Gutierrez, in confessional: “Roxanne will socialize with her a little bit. But it’s really sad because Shayna (Baszler) even said that Roxanne was talking crap on Julianna, and if Roxanne is saying something bad about you, then you know you’re failing at life.”
Modafferi clarifies: “I liked her, though, and I think Anthony was referring to me saying if I talked crap about her there must be something wrong. That wasn’t true, actually. I don’t ever remember talking crap about her. I’m always very diplomatic. I probably said something to the complaining people like, ‘Yeah, that wasn’t cool, what she said’ or something. That’s probably why he said that. But I know she has a good heart and near the end of the show, I tried to have her back.”

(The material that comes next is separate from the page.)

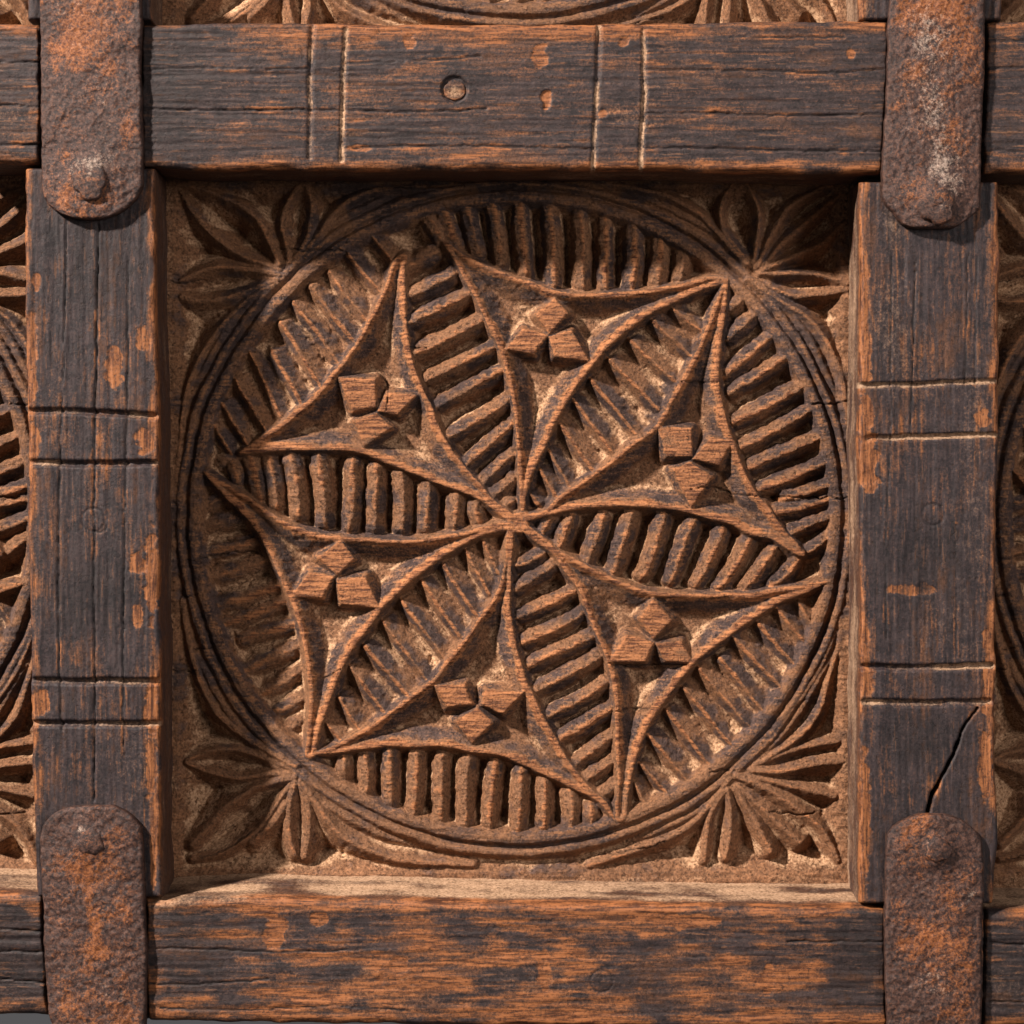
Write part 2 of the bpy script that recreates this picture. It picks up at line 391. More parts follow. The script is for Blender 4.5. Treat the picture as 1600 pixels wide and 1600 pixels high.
def relief(x0, x1, y0, y1, step, seed):
    """height, label map and wear/dust masks of a carved square; labels: 0 ground, then one per carved piece"""
    xs = np.arange(x0, x1 + step, step); ys = np.arange(y0, y1 + step, step)
    X, Y = np.meshgrid(xs, ys)
    wx = X + 2.2 * fbm(X, Y, 38, 38, seed + 1, 3); wy = Y + 2.2 * fbm(X, Y, 38, 38, seed + 2, 3)
    rough = fbm(X, Y, 9, 9, seed + 3, 3); grain = fbm(X, Y, 70, 3.6, seed + 4, 3); low = fbm(X, Y, 120, 120, seed + 5, 2)
    H = -42.0 + 1.5 * low + 1.5 * rough
    LAB = np.zeros(X.shape, np.int32); kinds = ['ground']; WR = np.zeros(X.shape)
    r = np.hypot(wx - CX, wy - CY)
    out = r > 512
    H = np.where(out, -58.0 + 5.0 * low + 4.0 * rough, H)
    # narrow border along the frame
    db = np.minimum(np.minimum(wx - 264, 1327 - wx), np.minimum(wy - 278, 1376 - wy))
    hb = -9 + 2.2 * fbm(X, Y, 90, 8, seed + 34, 3) + 1.5 * rough - 0.9 * np.maximum(0, db - 10 - 6 * low - 3 * rough)
    H = np.maximum(H, hb)

    def window(pts, pad):
        P = np.asarray(pts, float)
        i0 = np.searchsorted(ys, P[:, 1].min() - pad); i1 = np.searchsorted(ys, P[:, 1].max() + pad)
        j0 = np.searchsorted(xs, P[:, 0].min() - pad); j1 = np.searchsorted(xs, P[:, 0].max() + pad)
        return (slice(i0, i1), slice(j0, j1)) if i1 - i0 > 1 and j1 - j0 > 1 else None

    def put(sl, h, lab, keep=None, wr=0.0):
        m = h > H[sl] + 0.01
        if keep is not None: m &= keep
        H[sl] = np.where(m, h, H[sl])
        LAB[sl] = np.where(m, lab, LAB[sl])
        WR[sl] = np.where(m, wr, WR[sl])

    rng = np.random.RandomState(seed + 77)
    # leaves in the corners
    for L in LEAVES:
        pts = catmull(L, 5); sl = window(pts, 40)
        w_, t_ = rng.uniform(1.5, 3.0), rng.uniform(-5, -1)
        if sl is None: continue
        d, t = dist_poly(wx[sl], wy[sl], pts)
        h = t_ - 5 * t - (1.45 + 0.5 * low[sl]) * np.maximum(0, d - w_ - 1.2 * rough[sl]) - 0.25 * np.maximum(0, d - 14)
        kinds.append('leaf_rim'); put(sl, h, len(kinds) - 1, r[sl] > 505, 0.45 * np.exp(-(d / 3.5) ** 2))
    # ridges
    for (ax, ay, bx, by) in BLUNT:
        sl = window([(ax, ay), (bx, by)], 34)
        top, bev, bow, wrm = rng.uniform(-6, -2.5), rng.uniform(10.0, 13.0), rng.uniform(-4, 2), rng.uniform(0.55, 1.2)
        shallow = 0.62 if (ax < 480 and ay > 770 and bx < 490) else 1.0
        if sl is None: continue
        x, y = wx[sl], wy[sl]
        dx, dy = bx - ax, by - ay; L = math.hypot(dx, dy); dx /= L; dy /= L
        nx, ny = -dy, dx
        if nx * 1.36 + ny * 1.2 < 0: nx, ny = -nx, -ny
        t = (x - ax) * dx + (y - ay) * dy
        s = (x - ax) * nx + (y - ay) * ny + 2.6 * rough[sl] + bow * np.sin(np.clip(t / L, 0, 1) * 3.14)
        e = np.maximum(0, np.maximum(-t + 3, t - L + 3))
        # a facet towards the upper left, a crest and a steeper facet away from it
        flank = np.where(s < 0, 0.42 * np.maximum(0, -s - 1) + 2.2 * np.maximum(0, -s - bev), 0.95 * np.maximum(0, s - 1.2) + 2.0 * np.maximum(0, s - bev))
        h = top - flank - 0.75 * e - 1.4 * np.maximum(0, e - 7) - 1.6 * np.cos(np.clip(t / L, 0, 1) * 6.28)
        if shallow < 1: h = -38 + (h + 38) * shallow
        h += (1.2 + 0.8 * (s > 2)) * rough[sl] + 1.2 * grain[sl] * np.exp(-(s / 6.0) ** 2)
        wr = wrm * np.exp(-((s - 0.5) / 5.5) ** 2) * (0.75 + 0.5 * low[sl] + 0.5 * rough[sl])
        kinds.append('ridge'); put(sl, h, len(kinds) - 1, r[sl] < 500, wr)
    for (ax, ay, bx, by) in SPIKY:
        sl = window([(ax, ay), (bx, by)], 40)
        top = rng.uniform(-7, -4)
        if sl is None: continue
        x, y = wx[sl], wy[sl]
        dx, dy = bx - ax, by - ay; L = math.hypot(dx, dy); dx /= L; dy /= L
        t = (x - ax) * dx + (y - ay) * dy; s = -(x - ax) * dy + (y - ay) * dx + 1.0 * rough[sl]
        tt = np.clip(t / L, 0, 1.15)
        e = np.maximum(0, -t)
        # one flank is steep (towards the pit), the other runs out gently
        flank = np.where(s > 0, 1.6 * s, -0.85 * s)
        h = top - 2.0 * tt + 1.2 * rough[sl] - flank - 1.7 * e - 1.2 * np.maximum(0, t - L)
        kinds.append('ridge'); put(sl, h, len(kinds) - 1, r[sl] < 500, 0.85 * np.exp(-(s / 2.8) ** 2))
        # packed dirt that ramps up to the shallow end
        zv = -46 + 29 * sstep(0.45, 1.12, tt) + 2.2 * rough[sl] - 0.8 * np.maximum(0, np.abs(s) - 20) - 1.5 * e - 0.8 * np.maximum(0, t - L - 14)
        put(sl, zv, 0, r[sl] < 500)
    # ring
    kinds.append('ring'); rid = len(kinds) - 1
    rr = r + 1.2 * rough
    h1 = -2.0 - 0.22 * np.abs(rr - 502.5 - 2 * low) - 1.6 * np.maximum(0, np.abs(rr - 502.5 - 2 * low) - 7.0) + 0.8 * grain + 1.5 * low
    h2 = -4.5 - 0.3 * np.abs(rr - 524 - 5 * low) - 1.4 * np.maximum(0, np.abs(rr - 524 - 5 * low) - 4.0) + 0.8 * grain
    diag = np.abs(2 * (wx - CX) * (wy - CY)) / np.maximum(r, 1) ** 2
    h3 = -8.0 - 26 * sstep(0.85, 0.35, diag) - 1.3 * np.maximum(0, np.abs(rr - 540 - 4 * low) - 2.5) + 0.8 * grain
    put((slice(None), slice(None)), np.maximum(np.maximum(h1, h2), h3), rid, None, (0.25 * np.exp(-((rr - 501) / 5.0) ** 2) + 0.3 * np.exp(-((rr - 522) / 3.0) ** 2)))
    # stars
    stars_in = np.zeros(X.shape, bool)
    for outline, lozs in STARS:
        pts = catmull(outline, 3, True); sl = window(pts, 16)
        kinds.append('star'); sid = len(kinds) - 1
        if sl is not None:
            x, y = wx[sl], wy[sl]
            d, _ = dist_poly(x, y, pts, True); ins = in_poly(x, y, pts)
            hout = -1.0 - 2.4 * np.maximum(0, d - 0.5)
            put(sl, hout, sid, ~ins & ~stars_in[sl], 0.15)
            rimw = 4.6 + 2.5 * low[sl] + 1.5 * rough[sl]
            hin = -0.3 - 1.0 * np.maximum(0, d - rimw) + 0.5 * grain[sl] - 0.25 * np.maximum(0, 3 - d)
            hin = np.maximum(hin, -31 + 0.8 * rough[sl])
            use = ins & (~stars_in[sl] | (hin > H[sl]))
            WR[sl] = np.where(use, 0.16 + 0.95 * sstep(9.0, -1.0, d - rimw - 1.0 - 3 * rough[sl]), WR[sl]); H[sl] = np.where(use, hin, H[sl]); LAB[sl] = np.where(use, sid, LAB[sl])
            stars_in[sl] |= ins
        for lz in lozs:
            kinds.append('lozenge')
            sl = window(lz, 26)
            if sl is None: continue
            P = np.array(lz, float); c = P.mean(0); P = c + (P - c) * 1.0
            tilt = rng.uniform(-0.04, 0.04, 2)
            x, y = X[sl] + 0.2 * (wx[sl] - X[sl]), Y[sl] + 0.2 * (wy[sl] - Y[sl])
            d, _ = dist_poly(x, y, P, True); ins = in_poly(x, y, P)
            h = np.where(ins, -0.2 - 0.3 * np.maximum(0, 2.5 - d), -0.8 - 2.1 * d) + tilt[0] * (x - c[0]) + tilt[1] * (y - c[1]) + 0.5 * grain[sl]
            put(sl, h, len(kinds) - 1, None, np.where(ins, 1.05, 0.25))
    for kx, ky, kr in ((810, 818, 15), (800, 824, 9), (818, 808, 9)):
        q = np.hypot(wx - kx, wy - ky); sl = (slice(None), slice(None))
        put(sl, -1.5 - 1.5 * np.maximum(0, q - kr) + 0.4 * grain, len(kinds) - 1 if False else sid, q < kr + 14, np.where(q < kr + 2, 0.9, 0.2))
    # age: soften, grain, pits and cracks
    H = 0.55 * H + 0.45 * gblur(H, 1.0 / step * 1.2)
    low_cut = sstep(-16, -36, H) * (1 - 0.75 * gblur(stars_in.astype(float), 2.0))
    H += 0.22 * grain + (0.3 + 0.5 * WR) * 0.5 * fbm(X, Y, 30, 3.4, seed + 8, 2) + (0.45 + 1.5 * low_cut) * fbm(X, Y, 6.0, 6.0, seed + 9, 3) + np.where(r > 530, 1.3, 0.3) * fbm(X, Y, 16, 11, seed + 19, 3)
    pits = sstep(0.42, 0.75, fbm(X, Y, 11, 11, seed + 10, 2)); H -= 2.4 * pits * (0.35 + low_cut)
    crack_m = np.zeros(X.shape)
    for C in CRACKS:
        pts = catmull(C, 4); sl = window(pts, 10)
        if sl is None: continue
        d, t = dist_poly(X[sl] + 2.5 * fbm(X[sl], Y[sl], 12, 12, seed + 11, 2), Y[sl] + 3.5 * fbm(X[sl], Y[sl], 12, 12, seed + 12, 2), pts)
        wv = 1.25 * np.sin(np.clip(t, 0.03, 0.97) * math.pi) ** 0.5
        m = np.exp(-(d / np.maximum(wv, 0.3)) ** 2); crack_m[sl] = np.maximum(crack_m[sl], m)
    gc = fbm(X, Y, 160, 7, seed + 13, 2)
    hair = np.exp(-(gc / 0.012) ** 2) * sstep(0.1, 0.5, fbm(X, Y, 90, 60, seed + 14, 2)) * 0.6
    H -= 4.5 * crack_m + 1.4 * hair
    # wear on what sticks out, dirt in what lies deep
    b1 = gblur(H, 5.0 / step); b2 = gblur(H, 16.0 / step)
    gy, gx = np.gradient(gblur(H, 0.8 / step), step, step)
    slope = np.hypot(gx, gy)
    edge = sstep(0.3, 3.2, H - b1) * sstep(-15, -6, H)
    flat = sstep(0.55, 0.2, slope) * sstep(-7, -2, H)
    patch = fbm(X, Y, 55, 30, seed + 15, 3)
    centre = sstep(560, 330, np.hypot(X - 790, Y - 820))
    wear = (WR + 0.22 * edge) * np.clip(0.82 + 0.75 * patch, 0.3, 1.25) * (0.72 + 0.38 * centre)
    wear = np.clip(wear + 0.05 * flat, 0, 1)
    patina = sstep(-38, -14, H) * np.clip(0.50 + 0.30 * gblur(stars_in.astype(float), 1.0) + 0.95 * fbm(X, Y, 40, 30, seed + 20, 3), 0, 1) * np.where(r > 530, 0.55 + 0.4 * sstep(620, 530, r), 1) * (1 - 0.4 * sstep(1100, 1250, Y))
    deep = sstep(0.5, 11, b2 - H) * sstep(-12, -28, H)
    up = np.clip(gy, 0, 1)            # faces that look upwards hold dust (y runs down)
    left = np.clip(gx, 0, 1)
    lowp = sstep(-8, -34, H)
    ochre = sstep(520, 380, X) * 0.25 + sstep(1100, 1250, Y) * 0.30 + sstep(430, 300, Y) * 0.1
    dust = 0.42 * deep + 0.26 * lowp + 0.52 * lowp * (up + 0.7 * left) + np.where(r > 512, 0.10, 0) + ochre * (0.35 + 0.65 * lowp)
    dust = dust * (0.72 + 1.2 * fbm(X, Y, 34, 26, seed + 16, 4)) - 0.10
    dust += 0.25 * sstep(14, 2, db)
    dust *= 1 - 0.7 * edge
    ringm = sstep(486, 494, r) * sstep(534, 526, r)
    patina = np.maximum(patina, 0.75 * ringm * np.clip(0.62 + 0.9 * patch, 0.1, 1)); dust *= 1 - 0.6 * ringm
    dust = np.clip(dust, 0, 0.95)
    tone = np.clip(1.0 + 0.35 * sstep(40, 14, db) * fbm(X, Y, 110, 7, seed + 33, 3) + 0.07 * fbm(X, Y, 30, 2.6, seed + 17, 2) + 0.16 * fbm(X, Y, 200, 150, seed + 18, 2), 0.6, 1.3) * (1 - 0.55 * crack_m) * (1 - 0.3 * hair)
    return X, Y, H, LAB, kinds, np.stack([wear, dust, tone, patina], -1)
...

The Edit Monster also caught Mitrione, leaving out some context on his up-and-down relationship with Scott Junk. Mitrione was seen early in the season passing along Team Rashad info to Team Rampage, which didn’t endear him to his teammates. But there was more to the story.
“I was approached by Scott Junk about starting up a partnership — we’re gonna help each other out, kind of thing,” Mitrione says. “It was his idea. I decided to hold up my end of the bargain — I told him you were going to fight this person. Then I got thrown under the bus. That’s when all my antics and asshole stuff started. It was ridiculous, it was so immature. It’s funny — that house is such a funny environment.”
A quick note on quotes: When quotes are taken from TUF broadcasts, books or other sources, they are attributed as such. Unattributed quotes are taken from first-hand interviews for the book Inside The Ultimate Fighter, which was never published. See the intro to this series to see what happened to that book. (The Modafferi comments are more recent — I checked in with her last month.)